Comedian Amy Schumer, who has been working the circuit for 11 years, really made it big in 2015. She outed the Kardashians as terrible role models when hosting SNL, she landed a $9 million book deal that far outshone Tina Fey’s Bossypants, and her “beautiful, gross, strong, thin, fat, skinny, ugly” topless shot in the Pirelli Calendar had almost 500,000 people double-tapping their approval on Instagram. The girl’s got it going on. You probably saw her Hollywood debut in summer blockbuster Trainwreck – scripted by Schumer – where she plays Amy, a fictionalised version of herself, who embarks upon a whirlwind romance with a sports doctor.

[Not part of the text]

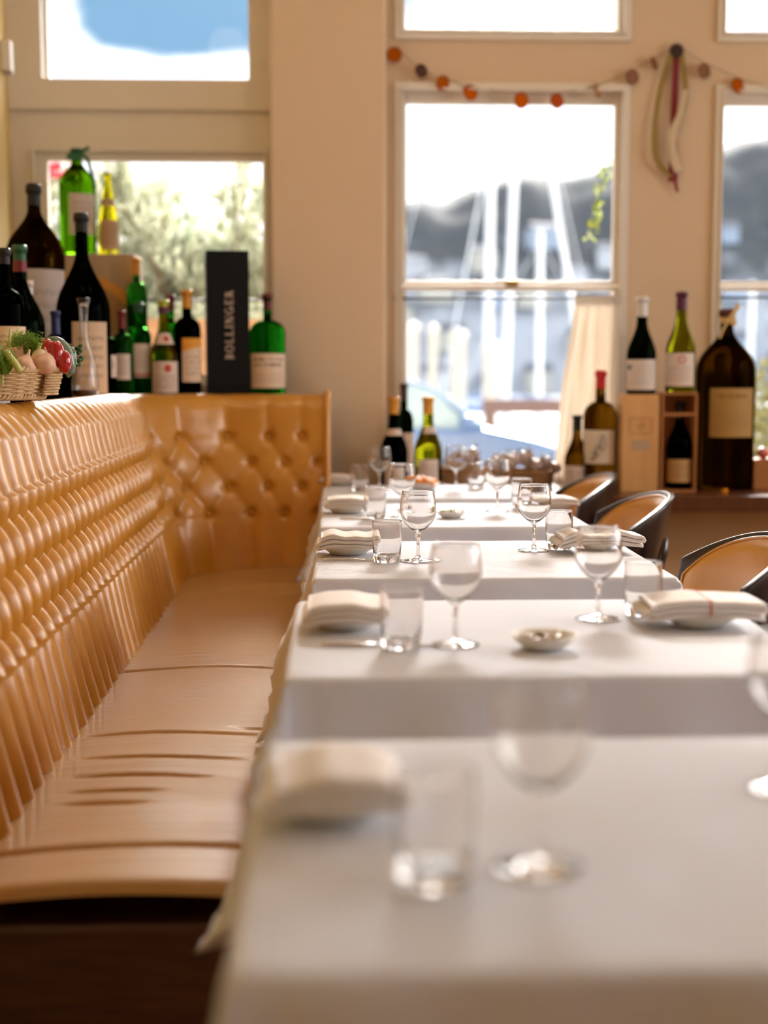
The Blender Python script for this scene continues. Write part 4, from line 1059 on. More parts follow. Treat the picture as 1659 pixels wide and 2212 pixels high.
for dx, dz, s in ((-.012, .008, .024), (.008, .002, .025), (.026, -.014, .021)): blob(bm, (dx, 0, dz), s * .82, s * .9, s * 1.25, .03, seed=dx * 99)
link('flesh', bm, PEP, t, True); bm = B(); tube(bm, [(.0, .022, .016), (-.004, .04, .022)], [.005, .004], 8); link('stalk', bm, STM, t, True)
for k, (pts, r, lab) in enumerate(((((94, 742), (118, 735), (140, 752), (150, 785), (152, 812)), .017, 'grey-green squash curving over the right side of the basket'),
        (((150, 748), (157, 765), (153, 790), (146, 815)), .013, 'thin grey-green squash at the right end of the basket'), (((98, 738), (122, 741), (136, 765), (141, 800)), .015, 'dark green squash behind the red pepper'))):
    Y = 3.21 + .035 * k; q0 = vp(*pts[0], Y); t = thing('long_squash', lab, 'squash', q0, 0, 'squashes in the basket'); bm = B()
    L_ = [vp(a, b, Y) - q0 for a, b in pts]; n = len(L_); tube(bm, L_, [r * .55] + [r] * (n - 2) + [r * .6], 12)
    ob_ = link('flesh', bm, ZUC, t, True); md = ob_.modifiers.new('s', 'SUBSURF'); md.levels = 2; md.render_levels = 2
    bm = B(); tube(bm, [L_[0], L_[0] + Vector((-.012, 0, .006))], [r * .4, r * .45], 6); link('stalk', bm, STM, t)
t = thing('broccoli_sprig', 'small dark green curly sprig at the right end of the basket', 'vegetable', vp(164, 768, 3.27)); bm = B()
rnd = random.Random(5)
for k in range(26): blob(bm, (rnd.uniform(-.016, .012), rnd.uniform(-.01, .01), rnd.uniform(-.022, .026)), .006, .006, .005, .3, 3, k, 8, 6)
link('florets', bm, mat('dark_leaf', (.05, .11, .025), .5), t, True); bm = B(); tube(bm, [(-.004, 0, -.02), (-.02, 0, -.05)], .004, 6); link('stem', bm, STM, t)
def stalk(pts, Y, r, lab, Yend=None):
    q0 = vp(*pts[0], Y); t = thing('fennel_stalk', lab, 'fennel', q0, 0, 'fennel in the basket'); bm = B()
    L_ = [vp(a, b, Y + (Yend or 0) * i) - q0 for i, (a, b) in enumerate(pts)]
    tube(bm, L_, [r * (1 + .25 * i / len(L_)) for i in range(len(L_))], 12, flat=.8); link('stem', bm, FEN, t, True)
    bm = B(); d = (L_[0] - L_[1]).normalized(); tube(bm, [L_[0], L_[0] + d * .0015], r * .9, 12, flat=.8); link('cut_end', bm, mat('fennel_pith', (.66, .66, .42), .6), t)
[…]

Schumer had to defend her character at press junkets because, for some reason, interviewers thought it was okay to call her ‘skanky’ to her face. Eye roll. As has become her custom, the comedian slammed unjust gender standards in her HBO Live Special. She thinks it’s unfair that journalists have labelled her a ‘sex comic,’ pointing out “a guy could get up here and pull his dick out and people would be like ‘he’s a thinker’”. It shouldn’t be the case that Amy is “made to feel disgusting and weird as a girl who loves sex”. In the world of television, the performer picked up her first Emmy for Inside Amy Schumer, a sketch show whose skits routinely mock the status quo’s ingrained sexism. To cite just a few examples: the 12 Angry Men parody where a jury debates whether or not Schumer is hot enough to be on TV, the pop video Girl You Don’t Need Make-Up and Julia Louis-Dreyfus’ celebration of her “last fuckable day” as an actress. It’s a hoot, I’d recommend checking it out on YouTube. I’m greatly looking forward to seeing what she’ll get up to at the Golden Globes, where she’s been nominated for Best Actress in a Comedy. Will she jokingly fall at Kanye West’s feet again? Time will tell!